Hughes Testifies for Defense
Early in October, Hughes, a lieutenant colonel in the Office of Strategic Services during World War II, testified on behalf of Soblen at a hearing for a retrial. He contended that Soblen's alleged contacts in the OSS, Dr. Hans Hirschfeld and Horst Baerensprung, could not have had access to military secrets because they worked in the biographical records unit, which Hughes called the least secret part of the OSS.
A government witness, Mrs. Johanna Koenan Beker, testified at the trial that she carried information on the Manhattan project from Hirschfeld and Baerensprung to Soblen.
Baerensprung died several years ago.
Hirschfeld, an important member of the German Socia Democratic Party and recently an aide to Mayor Willy Brand of West Berlin, strongly denied Mrs. Beker's charges durin FBI interrogation in 1959 and under oath before a New York Grand Jury in 1960.
Hughes pointed out that Hirschfeld's denials were never introduced as evidence at the Soblen trial.
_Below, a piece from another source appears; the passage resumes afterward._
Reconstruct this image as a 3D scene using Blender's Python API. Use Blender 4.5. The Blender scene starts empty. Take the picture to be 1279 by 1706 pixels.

He said this omission shows the Justice Department to be "inefficient at best at worst, it is a case of suppressing evidence."
Case Scandalously Conducted
"The conduct of the Department of Justice in security cases has often been irresponsible," Hughes continued. "Such cases are an easy avenue of advancement for judges and United States attorneys. The temptation to stretch a point to gain a conviction is so great that they often succumb to it."
"This case was so scandalously conducted by the government," he added, "that citizens with relevant information had to come forward."
Judge Herlands is expected to give a decision shortly on Soblen's request for a retrial. "The case looks so fishy," Hughes declared, "that even if a new trial is not ordered, Sobin will probably win on appeal."